CARNOSAUR (1993)

Plus opportuniste que jamais, Roger Corman anticipe le succès de Jurassic Park en produisant dans l'urgence son propre film de dinosaures

CARNOSAUR

1993 – USA

Réalisé par Adam Simon

Avec Diane Ladd, Raphael Sbarge, Jennifer Runyon, Clint Howard, Harrison Page, Ned Bellamy, Frank Novak, Ed Williams

THEMA DINOSAURES I SAGA CARNOSAUR

Roger Corman est un malin. Lorsqu’il entend parler du projet Jurassic Park, il remue ciel et terre pour produire à la vitesse grand V son propre film de dinosaure et se lance comme défi de sortir le sien avant celui de Spielberg, histoire de passer pour un visionnaire plutôt qu’un vulgaire plagieur (comme si sa réputation en la matière était encore à faire !). Ne poussant pas les recherches trop loin, il décide de mettre en scène les mêmes dinosaures carnivores que Jurassic Park (un tyrannosaurus rex et un proche cousin du vélociraptor, le deinonychus), utilise lui aussi un prétexte génétique pour expliquer leur naissance, et se pare d’une once de respectabilité en adaptant un roman (en l’occurrence un livre de John Brosnan se camouflant sous le pseudonyme d’Harry Adam Knight). Héroïne de Carnosaur, la scientifique Jane Tiptree décide d’arrêter les travaux à vocation militaire que lui commande le secteur privé. Persuadée que la race humaine est la pire chose qui soit jamais arrivée sur Terre, elle se met carrément en tête de l’anéantir. Sous couvert de recherches sur les poulets d’élevage, elle crée donc génétiquement une nouvelle race de dinosaures en injectant de l’ADN reptilienne dans des embryons de poulets. Le résultat est un duo de carnosaures redoutables qui sèment dès lors la panique dans une petite ville avoisinante.
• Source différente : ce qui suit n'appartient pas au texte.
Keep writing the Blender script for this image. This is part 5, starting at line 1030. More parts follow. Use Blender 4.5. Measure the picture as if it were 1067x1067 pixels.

Fort de ce scénario pour le moins aberrant, Carnosaur veut se donner un aspect high-tech en affichant des données (pourcentages, comptes à rebours, etc.) avant chaque scène. Ce parti pris systématique devient vite exaspérant, d’autant que les actions parallèles créent d’emblée une énorme confusion. Les dinosaures, accouchés comme dans Alien par des femmes contaminées, sont franchement pitoyables. A trop vouloir préparer et tourner son film dans l’urgence, Corman a rejeté l’animation image par image au profit de marionnettes mécaniques très caoutchouteuses et maladroitement animées, œuvre d’un John Buechler qu’on connut plus inspiré (Re-Animator, From Beyond). La vraie nouveauté du film est d’associer les dinosaures au gore, en particulier dans la scène où le deinonychus massacre les écologistes enchaînés aux bulldozers avec force gerbes de sang et mutilations en tout genre.

Dino-gore

Mais le gore est facile, et Buechler n’est pas un novice en la matière. En revanche, il s’avère bien plus difficile de faire peur ou de créer une action palpitante. Et dans ce domaine, le réalisateur Adam Simon échoue systématiquement. La scène finale du combat entre le tyrannosaure et la pelleteuse, empruntée à Dinosaurus et The Crater Lake Monster et surtout calquée sur le final d’Aliens, est découpée et montée avec tellement de confusion – probablement pour camoufler la maladresse des effets spéciaux – qu’elle tombe complètement à plat. Seul le dénouement réussit à surprendre. Enfin presque, parce que George Romero en avait inventé un similaire quinze ans auparavant dans La Nuit des Morts Vivants. Suffisamment rentable, Carnosaur connaîtra deux séquelles, respectivement réalisées par Louis Morneau et Jonathan Winfrey, tandis que les dinosaures eux-mêmes resserviront dans d’autres productions Corman.